▸ **GOAL**:
Reproduce nothing but the lines from the one with "Write the bpy" through the one with "COL = SC.collection", exactly and with both ends. Omit pictures.

▸ **Stored items from a collection**:
******************************

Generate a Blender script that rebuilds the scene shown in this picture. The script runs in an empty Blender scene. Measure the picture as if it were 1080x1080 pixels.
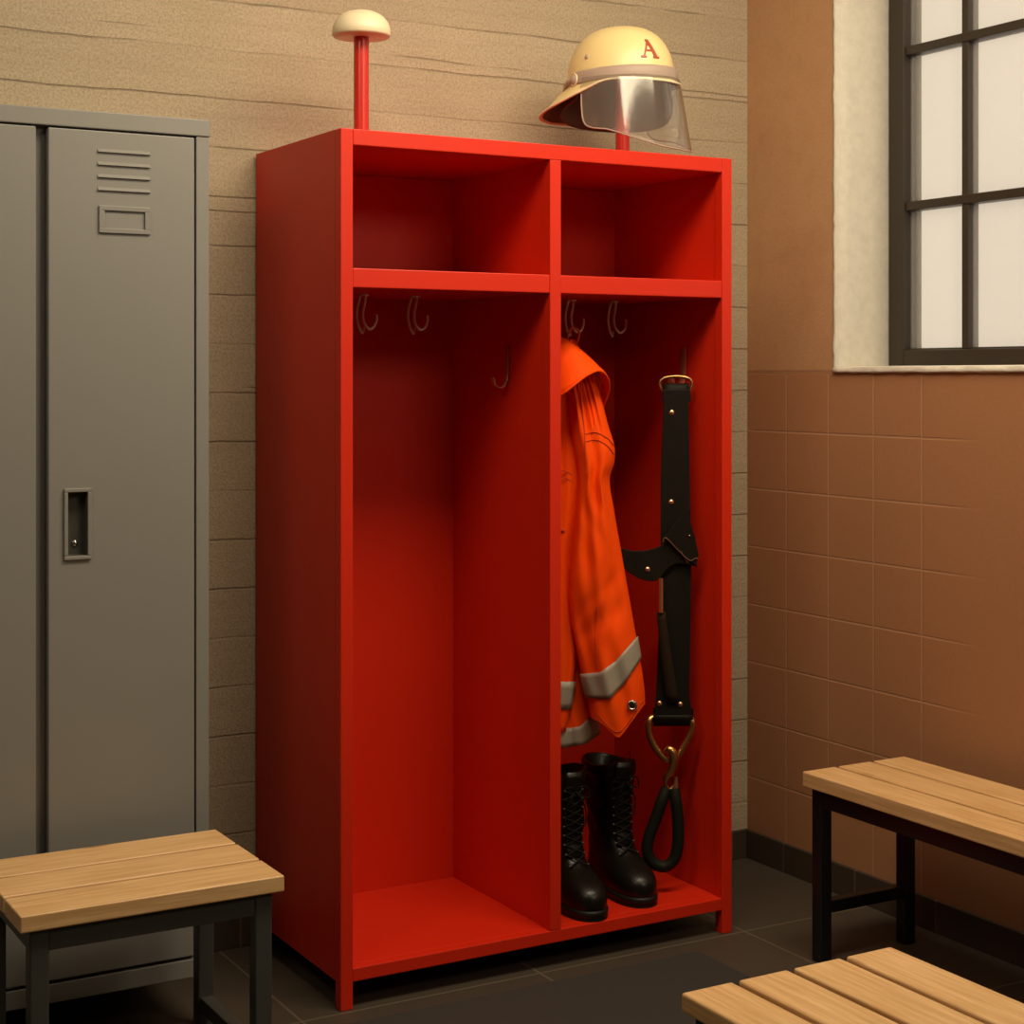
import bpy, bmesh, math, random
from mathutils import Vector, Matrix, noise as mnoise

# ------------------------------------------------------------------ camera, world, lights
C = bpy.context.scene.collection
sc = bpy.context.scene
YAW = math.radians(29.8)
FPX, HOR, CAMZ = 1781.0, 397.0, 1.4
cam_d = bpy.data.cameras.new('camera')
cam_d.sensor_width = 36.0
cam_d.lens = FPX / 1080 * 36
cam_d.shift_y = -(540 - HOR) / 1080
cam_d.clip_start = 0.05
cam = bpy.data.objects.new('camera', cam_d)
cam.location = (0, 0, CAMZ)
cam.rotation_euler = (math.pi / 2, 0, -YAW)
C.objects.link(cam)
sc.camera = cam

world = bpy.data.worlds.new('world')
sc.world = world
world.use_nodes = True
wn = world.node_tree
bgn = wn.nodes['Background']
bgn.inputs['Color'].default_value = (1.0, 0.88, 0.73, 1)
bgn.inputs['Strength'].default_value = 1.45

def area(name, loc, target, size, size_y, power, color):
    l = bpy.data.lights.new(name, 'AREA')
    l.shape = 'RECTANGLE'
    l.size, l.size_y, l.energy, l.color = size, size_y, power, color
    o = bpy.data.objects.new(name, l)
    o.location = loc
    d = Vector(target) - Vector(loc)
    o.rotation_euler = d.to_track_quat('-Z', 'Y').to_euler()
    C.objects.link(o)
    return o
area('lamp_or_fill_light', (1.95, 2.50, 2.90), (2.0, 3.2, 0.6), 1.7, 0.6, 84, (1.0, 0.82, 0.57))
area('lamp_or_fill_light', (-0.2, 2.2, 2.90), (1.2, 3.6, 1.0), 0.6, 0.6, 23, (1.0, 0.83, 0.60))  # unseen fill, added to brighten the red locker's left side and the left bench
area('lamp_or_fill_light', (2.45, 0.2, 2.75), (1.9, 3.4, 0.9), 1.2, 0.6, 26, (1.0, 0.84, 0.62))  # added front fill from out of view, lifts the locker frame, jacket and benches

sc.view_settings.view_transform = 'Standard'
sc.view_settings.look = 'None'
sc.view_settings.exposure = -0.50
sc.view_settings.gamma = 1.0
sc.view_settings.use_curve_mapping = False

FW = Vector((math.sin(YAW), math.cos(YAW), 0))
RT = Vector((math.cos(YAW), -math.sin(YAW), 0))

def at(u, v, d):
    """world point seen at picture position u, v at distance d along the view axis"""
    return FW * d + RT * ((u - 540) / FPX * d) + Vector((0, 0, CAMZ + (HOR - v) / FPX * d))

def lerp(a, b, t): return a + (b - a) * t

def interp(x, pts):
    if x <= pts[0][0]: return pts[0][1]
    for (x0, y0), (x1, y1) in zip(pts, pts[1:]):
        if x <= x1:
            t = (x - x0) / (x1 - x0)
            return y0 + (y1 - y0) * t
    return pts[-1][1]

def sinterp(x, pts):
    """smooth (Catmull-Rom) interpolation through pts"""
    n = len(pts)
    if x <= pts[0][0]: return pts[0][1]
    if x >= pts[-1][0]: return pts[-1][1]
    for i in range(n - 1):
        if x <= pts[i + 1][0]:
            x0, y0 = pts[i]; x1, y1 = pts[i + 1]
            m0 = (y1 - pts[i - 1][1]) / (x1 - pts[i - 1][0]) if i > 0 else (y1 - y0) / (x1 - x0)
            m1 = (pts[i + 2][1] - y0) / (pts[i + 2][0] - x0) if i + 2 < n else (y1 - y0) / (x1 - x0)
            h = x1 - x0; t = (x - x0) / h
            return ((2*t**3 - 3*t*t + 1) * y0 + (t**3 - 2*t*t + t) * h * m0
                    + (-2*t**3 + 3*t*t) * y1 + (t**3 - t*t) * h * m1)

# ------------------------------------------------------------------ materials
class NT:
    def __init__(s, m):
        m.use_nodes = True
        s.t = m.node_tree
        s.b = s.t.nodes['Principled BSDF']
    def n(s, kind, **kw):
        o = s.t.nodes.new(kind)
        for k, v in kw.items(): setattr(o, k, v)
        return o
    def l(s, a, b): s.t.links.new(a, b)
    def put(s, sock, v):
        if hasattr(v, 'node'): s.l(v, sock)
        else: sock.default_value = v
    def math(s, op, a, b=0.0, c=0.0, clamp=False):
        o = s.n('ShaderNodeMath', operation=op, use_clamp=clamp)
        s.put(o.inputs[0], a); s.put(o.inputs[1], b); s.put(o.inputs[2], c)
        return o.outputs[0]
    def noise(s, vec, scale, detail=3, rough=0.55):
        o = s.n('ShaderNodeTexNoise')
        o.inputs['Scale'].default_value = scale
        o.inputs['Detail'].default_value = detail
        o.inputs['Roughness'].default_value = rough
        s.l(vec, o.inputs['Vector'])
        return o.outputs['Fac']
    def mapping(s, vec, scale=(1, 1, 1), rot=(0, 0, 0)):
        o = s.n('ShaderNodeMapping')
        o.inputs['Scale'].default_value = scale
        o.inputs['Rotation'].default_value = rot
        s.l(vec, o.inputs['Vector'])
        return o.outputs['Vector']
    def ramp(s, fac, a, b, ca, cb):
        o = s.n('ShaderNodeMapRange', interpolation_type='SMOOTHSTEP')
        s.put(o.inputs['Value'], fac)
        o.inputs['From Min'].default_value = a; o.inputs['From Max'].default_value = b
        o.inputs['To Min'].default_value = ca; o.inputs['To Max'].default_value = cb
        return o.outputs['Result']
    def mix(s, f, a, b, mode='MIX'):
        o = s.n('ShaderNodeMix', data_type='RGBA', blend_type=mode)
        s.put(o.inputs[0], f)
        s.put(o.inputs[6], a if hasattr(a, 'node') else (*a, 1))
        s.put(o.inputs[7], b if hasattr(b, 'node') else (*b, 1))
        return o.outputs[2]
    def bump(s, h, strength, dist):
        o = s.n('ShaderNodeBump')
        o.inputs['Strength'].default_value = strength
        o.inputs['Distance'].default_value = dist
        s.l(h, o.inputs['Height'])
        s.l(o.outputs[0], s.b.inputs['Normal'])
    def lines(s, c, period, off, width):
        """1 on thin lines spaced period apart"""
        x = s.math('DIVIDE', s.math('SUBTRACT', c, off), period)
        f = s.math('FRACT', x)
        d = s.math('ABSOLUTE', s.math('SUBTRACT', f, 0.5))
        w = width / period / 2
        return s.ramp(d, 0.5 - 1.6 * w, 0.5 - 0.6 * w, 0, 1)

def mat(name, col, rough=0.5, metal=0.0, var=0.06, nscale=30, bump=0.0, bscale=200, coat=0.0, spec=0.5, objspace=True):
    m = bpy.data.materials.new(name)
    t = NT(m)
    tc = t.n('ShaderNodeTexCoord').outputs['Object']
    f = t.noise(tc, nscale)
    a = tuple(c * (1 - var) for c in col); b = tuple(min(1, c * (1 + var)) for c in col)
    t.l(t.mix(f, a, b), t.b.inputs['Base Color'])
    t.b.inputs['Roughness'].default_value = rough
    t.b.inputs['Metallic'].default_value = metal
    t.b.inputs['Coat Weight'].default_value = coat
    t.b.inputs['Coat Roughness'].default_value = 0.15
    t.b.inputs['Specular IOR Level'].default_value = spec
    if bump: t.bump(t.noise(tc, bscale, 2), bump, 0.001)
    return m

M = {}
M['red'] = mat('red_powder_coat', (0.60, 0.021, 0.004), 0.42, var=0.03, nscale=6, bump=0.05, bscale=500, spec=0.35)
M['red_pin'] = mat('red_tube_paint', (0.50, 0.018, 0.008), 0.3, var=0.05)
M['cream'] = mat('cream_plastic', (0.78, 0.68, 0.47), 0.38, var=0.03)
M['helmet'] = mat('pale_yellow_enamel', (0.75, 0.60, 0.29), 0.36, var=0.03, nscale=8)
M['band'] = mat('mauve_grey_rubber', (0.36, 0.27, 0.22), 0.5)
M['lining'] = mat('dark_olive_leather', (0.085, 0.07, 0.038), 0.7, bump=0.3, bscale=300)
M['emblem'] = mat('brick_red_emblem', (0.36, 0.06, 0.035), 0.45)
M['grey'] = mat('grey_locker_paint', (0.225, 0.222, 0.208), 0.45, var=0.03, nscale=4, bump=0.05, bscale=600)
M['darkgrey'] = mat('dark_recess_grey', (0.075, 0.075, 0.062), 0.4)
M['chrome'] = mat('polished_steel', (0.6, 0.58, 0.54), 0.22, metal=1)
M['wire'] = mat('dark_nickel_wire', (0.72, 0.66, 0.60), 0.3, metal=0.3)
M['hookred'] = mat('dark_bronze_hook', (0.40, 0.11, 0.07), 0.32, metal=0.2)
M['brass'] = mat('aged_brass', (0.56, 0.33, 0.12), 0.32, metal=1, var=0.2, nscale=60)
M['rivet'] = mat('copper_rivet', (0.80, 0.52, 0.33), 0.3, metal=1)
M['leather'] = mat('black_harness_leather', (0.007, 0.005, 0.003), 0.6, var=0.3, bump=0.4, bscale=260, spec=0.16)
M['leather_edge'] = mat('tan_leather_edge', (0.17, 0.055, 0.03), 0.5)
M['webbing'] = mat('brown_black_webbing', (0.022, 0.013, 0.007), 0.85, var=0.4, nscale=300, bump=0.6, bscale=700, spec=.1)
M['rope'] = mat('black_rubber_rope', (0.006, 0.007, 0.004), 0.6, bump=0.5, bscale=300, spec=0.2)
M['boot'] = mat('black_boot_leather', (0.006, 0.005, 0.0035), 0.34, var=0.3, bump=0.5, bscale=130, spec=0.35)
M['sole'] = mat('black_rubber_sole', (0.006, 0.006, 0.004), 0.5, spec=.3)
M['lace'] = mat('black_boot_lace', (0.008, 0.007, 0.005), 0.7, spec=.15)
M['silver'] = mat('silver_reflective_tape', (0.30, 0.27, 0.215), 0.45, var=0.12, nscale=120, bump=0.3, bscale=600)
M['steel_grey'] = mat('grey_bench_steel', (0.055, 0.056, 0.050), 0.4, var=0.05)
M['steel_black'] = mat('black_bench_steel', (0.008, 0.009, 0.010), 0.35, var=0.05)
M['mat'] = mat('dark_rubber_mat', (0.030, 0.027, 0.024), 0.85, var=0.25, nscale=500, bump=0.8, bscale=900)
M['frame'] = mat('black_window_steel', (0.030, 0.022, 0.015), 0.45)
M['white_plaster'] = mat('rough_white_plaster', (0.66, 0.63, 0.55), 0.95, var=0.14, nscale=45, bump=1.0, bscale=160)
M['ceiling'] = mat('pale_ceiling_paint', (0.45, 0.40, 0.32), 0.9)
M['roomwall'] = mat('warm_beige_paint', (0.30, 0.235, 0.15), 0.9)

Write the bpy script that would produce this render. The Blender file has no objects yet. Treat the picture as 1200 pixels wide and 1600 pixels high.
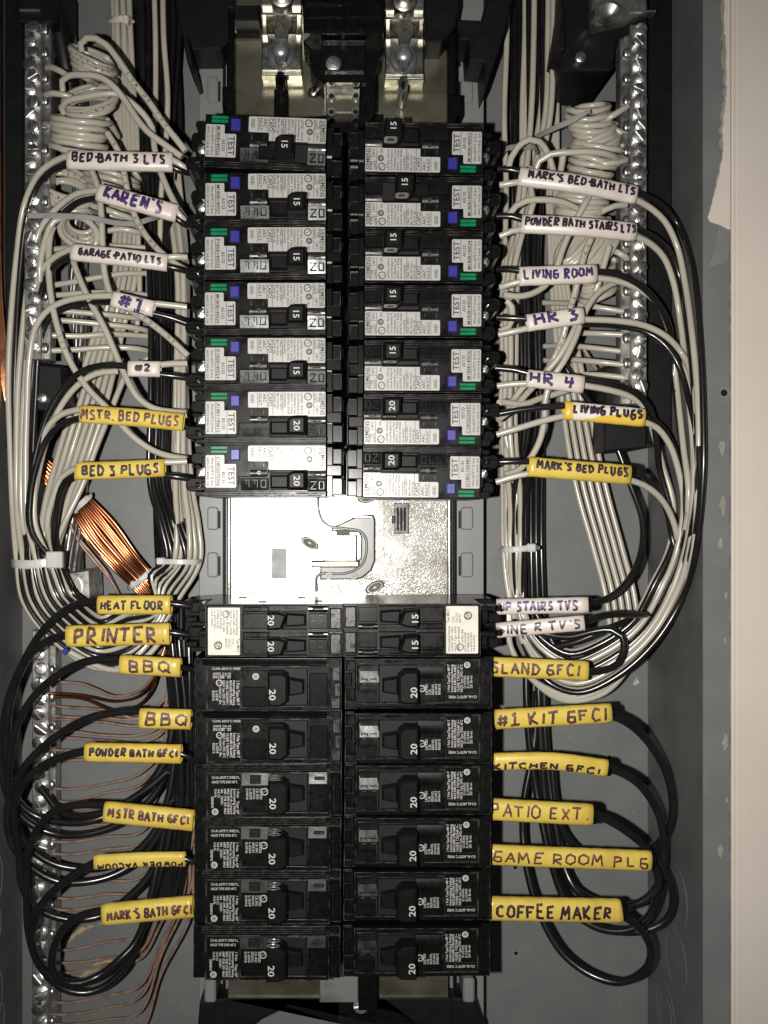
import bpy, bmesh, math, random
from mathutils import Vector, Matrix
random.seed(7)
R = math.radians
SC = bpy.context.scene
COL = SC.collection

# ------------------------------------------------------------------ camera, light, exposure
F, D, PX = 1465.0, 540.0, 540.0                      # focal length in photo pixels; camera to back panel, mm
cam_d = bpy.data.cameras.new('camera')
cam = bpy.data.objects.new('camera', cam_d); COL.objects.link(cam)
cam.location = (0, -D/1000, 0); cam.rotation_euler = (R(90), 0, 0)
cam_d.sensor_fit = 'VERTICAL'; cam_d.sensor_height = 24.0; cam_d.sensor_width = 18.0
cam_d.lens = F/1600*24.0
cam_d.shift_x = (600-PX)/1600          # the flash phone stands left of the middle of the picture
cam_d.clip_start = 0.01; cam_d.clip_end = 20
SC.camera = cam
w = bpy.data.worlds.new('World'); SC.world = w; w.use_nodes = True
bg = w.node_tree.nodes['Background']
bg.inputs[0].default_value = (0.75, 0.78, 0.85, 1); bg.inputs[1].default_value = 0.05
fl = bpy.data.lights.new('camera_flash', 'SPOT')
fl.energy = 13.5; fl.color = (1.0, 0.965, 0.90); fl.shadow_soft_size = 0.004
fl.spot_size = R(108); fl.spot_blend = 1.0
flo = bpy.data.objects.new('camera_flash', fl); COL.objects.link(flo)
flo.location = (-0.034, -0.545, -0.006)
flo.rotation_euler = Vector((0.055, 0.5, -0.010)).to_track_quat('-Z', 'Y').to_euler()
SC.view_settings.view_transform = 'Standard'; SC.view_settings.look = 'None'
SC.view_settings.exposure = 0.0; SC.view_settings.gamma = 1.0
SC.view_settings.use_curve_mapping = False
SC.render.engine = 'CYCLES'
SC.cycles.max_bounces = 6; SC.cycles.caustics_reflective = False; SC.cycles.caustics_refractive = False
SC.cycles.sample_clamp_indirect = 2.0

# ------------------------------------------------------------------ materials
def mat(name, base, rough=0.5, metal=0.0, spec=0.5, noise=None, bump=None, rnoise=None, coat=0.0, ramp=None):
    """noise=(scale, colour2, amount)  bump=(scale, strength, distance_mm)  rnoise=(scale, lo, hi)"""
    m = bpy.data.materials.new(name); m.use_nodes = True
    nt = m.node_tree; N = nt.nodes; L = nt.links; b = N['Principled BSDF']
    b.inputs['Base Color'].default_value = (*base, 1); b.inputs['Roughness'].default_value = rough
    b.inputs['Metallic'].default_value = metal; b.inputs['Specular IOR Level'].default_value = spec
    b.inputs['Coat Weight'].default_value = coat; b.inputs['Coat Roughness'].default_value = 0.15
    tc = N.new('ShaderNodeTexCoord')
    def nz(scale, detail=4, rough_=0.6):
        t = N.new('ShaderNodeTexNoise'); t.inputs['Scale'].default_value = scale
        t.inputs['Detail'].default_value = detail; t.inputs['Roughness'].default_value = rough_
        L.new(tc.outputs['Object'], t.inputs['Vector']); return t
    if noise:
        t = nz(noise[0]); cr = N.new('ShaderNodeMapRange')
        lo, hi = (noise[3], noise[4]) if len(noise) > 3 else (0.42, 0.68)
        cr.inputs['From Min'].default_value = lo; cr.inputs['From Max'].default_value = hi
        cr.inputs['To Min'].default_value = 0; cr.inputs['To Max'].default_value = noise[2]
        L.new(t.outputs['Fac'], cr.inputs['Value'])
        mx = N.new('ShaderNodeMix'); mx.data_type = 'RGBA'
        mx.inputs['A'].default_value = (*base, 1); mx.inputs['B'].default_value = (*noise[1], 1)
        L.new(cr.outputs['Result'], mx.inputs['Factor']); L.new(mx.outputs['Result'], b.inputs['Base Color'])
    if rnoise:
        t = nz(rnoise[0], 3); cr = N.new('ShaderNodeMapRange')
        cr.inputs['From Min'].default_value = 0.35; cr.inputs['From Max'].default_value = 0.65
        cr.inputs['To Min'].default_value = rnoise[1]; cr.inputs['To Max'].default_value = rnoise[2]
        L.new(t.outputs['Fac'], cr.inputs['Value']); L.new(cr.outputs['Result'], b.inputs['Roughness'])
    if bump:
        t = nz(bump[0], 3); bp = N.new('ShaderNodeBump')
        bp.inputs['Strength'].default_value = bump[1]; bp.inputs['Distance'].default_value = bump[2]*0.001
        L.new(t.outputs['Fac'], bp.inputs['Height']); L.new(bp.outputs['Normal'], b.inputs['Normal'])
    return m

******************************

▸ **COMPLETE ANSWER**:
Write the bpy script that would produce this render. The Blender file has no objects yet. Treat the picture as 1200 pixels wide and 1600 pixels high.
import bpy, bmesh, math, random
from mathutils import Vector, Matrix
random.seed(7)
R = math.radians
SC = bpy.context.scene
COL = SC.collection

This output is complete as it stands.